The Most Hated Woman in Israel - By Larry Derfner

JEDEIDA-MAKKER, Israel ' Sitting in a barren, slightly mildewy campaign office in this Arab village, I asked Haneen Zoabi, an Arab member of the Israeli Knesset, what it was like being the country's most hated politician. "It doesn't bother me at all," she said.

It's easy to believe. Zoabi's style is to head for the eye of the Arab-Jewish political storm -- the result being that while she is the Jewish majority's most hated politician, she may well be the Arab minority's most beloved.

Zoabi is running for reelection in Israel's Jan. 22 parliamentary election, but it was a struggle to even reach this point. Right-wing Knesset members moved to have her disqualified, saying she had "undermined the state of Israel" and "openly incited" against the government. Only a decision by the Israeli Supreme Court in late December overturned the ban. A poll published in Haaretz indicated that her legal victory stood to gain her small, virtually all-Arab party an additional Knesset seat.

Zoabi, 43, petite and pretty in black jacket, slacks, and pointed heels -- a modern, single woman in a conservative, patriarchal Arab subculture -- had just exhorted some 50 local residents to "use all the democratic tools at our disposal to carry on the struggle." She urged them not to be what she derided as "good Arabs," those who "thank Israel every day for not expelling them in 1948, who think they are not equal to Jewish citizens."

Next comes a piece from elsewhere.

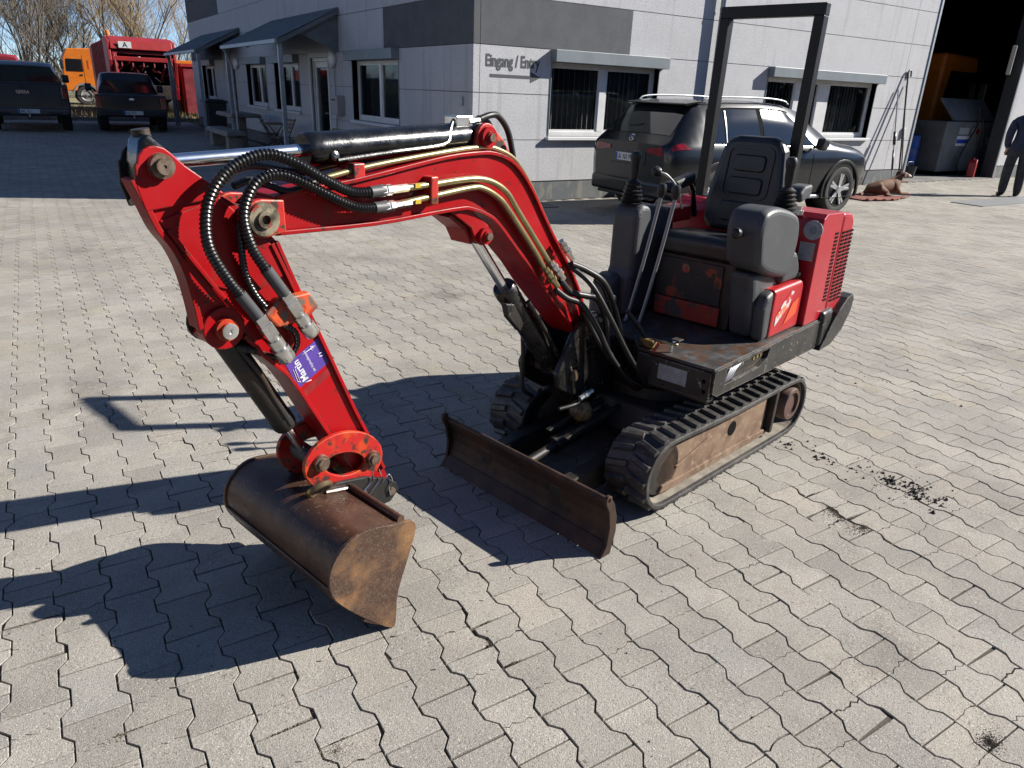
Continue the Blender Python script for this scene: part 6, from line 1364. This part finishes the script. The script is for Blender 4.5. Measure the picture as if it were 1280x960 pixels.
for i in range(22):
    row = []
    for j in range(16):
        x = -.95+1.35*i/21; yy = -.45+.8*j/15; z = .012+.018*abs(math.sin(x*9+yy*4))*(.4+.6*math.sin(yy*5+x*2)**2)+(.03 if j in (0, 15) and i % 3 == 0 else 0)
        row.append((x+.05*math.sin(yy*7), yy+.06*math.sin(x*5), z))
    bkx.append(row)
bo = MB().grid(bkx).build('blanket', mat('blanket_rust', (.26, .085, .055), .95, col2=(.14, .03, .025), scale=3, thr=.52, soft=.1, bump=.4, bscale=90), None, solid=.008, fix=False); bo.location = (13.5, 8.2, .002); tag(bo, 'crumpled rust red blanket under the dog', 'blanket')
bw = MB().lathe((0, 0, 0), (0, 0, 1), [(0, .11), (.09, .14), (.1, .15), (.085, .13), (.02, .1)], 18).build('water_bowl', m_frame, None); bw.location = (14.62, 8.75, .004); bw.scale = (1, 1, 1.6); tag(bw, 'white bowl on the ground just behind the dog', 'bowl')
# ---------------------------------------------------------------- crumbs and dirt on the paving
crumbs('asphalt_crumbs', [(3.06, 1.50, .10, .10, 90, 1.), (3.06, 1.38, .13, .10, 220, 1.), (3.07, 1.29, .09, .06, 70, 1.), (2.93, 1.97, .07, .05, 60, .8), (2.97, 1.78, .10, .12, 60, .9), (3.0, 1.65, .16, .12, 40, .8), (3.1, 1.45, .5, .5, 90, .6), (1.2, 1.2, 1.3, 1.2, 90, .25), (4.2, 2.4, .8, .8, 30, .9)], m_crumb, 'black asphalt crumbs scattered on the paving right of the near track', 'crumbs', .002, .016, 0., .75)
crumbs('soil_crumbs', [(.953, 1.52, .035, .09, 1500, .5), (.95, 1.40, .03, .05, 600, .5), (2.6, 1.47, .06, .13, 2200, .5), (2.59, 1.32, .09, .06, 900, .5), (1.92, .50, .055, .04, 1300, .5), (2.62, 1.6, .08, .07, 200, .6), (-.08, 1.69, .10, .03, 500, .5), (.386, 1.36, .05, .05, 600, .5), (.30, 1.48, .06, .03, 300, .5), (-.26, 2.28, .12, .02, 500, .5), (2.75, 4.18, .3, .12, 700, .8), (2.33, 5.28, .4, .12, 500, .9), (2.1, .95, .5, .4, 150, .4), (3.6, 2.2, .9, .8, 250, .5), (1.6, 1.0, 1.0, .8, 300, .3)], m_dirt, 'brown soil crumbs in the broken joints of the paving', 'soil', .0012, .008)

She had held the audience's attention for nearly two hours. In the front row sat middle-aged Arab women in Islamic headscarves next to high school girls in jeans. Afterward, amid the stream of well-wishers, the girls came up and exchanged phone numbers with her. "She's the only Arab woman who speaks for us, who gives us the courage to stand up to the racism," said one.

Zoabi, who hails from one of the most prominent families in Israeli Arab society, has not pulled her punches against the Israeli government. Israel has visited systematic injustice on its Arab minority -- not to mention the Palestinians -- but her views still seem excessively one-sided. Asked once by an Israeli TV interviewer whether she could say anything good about Israel, she laughed lightly and replied, "No, I can't."

But she is also far from the sinister threat to Israel's existence that her enemies make her out to be. She is not an advocate of terrorism or of throwing the Jews out of the country. Zoabi represents a minority of second-class citizens who, with very rare exceptions, are politically nonviolent. She rejects Israel as a country founded on the "ethnic cleansing" of Palestinians, advocates the right of return to Israel for the millions of Palestinian refugees and their descendants, and wants to transform the country from an explicitly "Jewish state," with all its official and unofficial discrimination against non-Jews, into a fully egalitarian "state of all its citizens." It sounds appealing -- until you try to imagine Arabs being drafted alongside Jews to fight for this country, if called upon, against Arab enemies.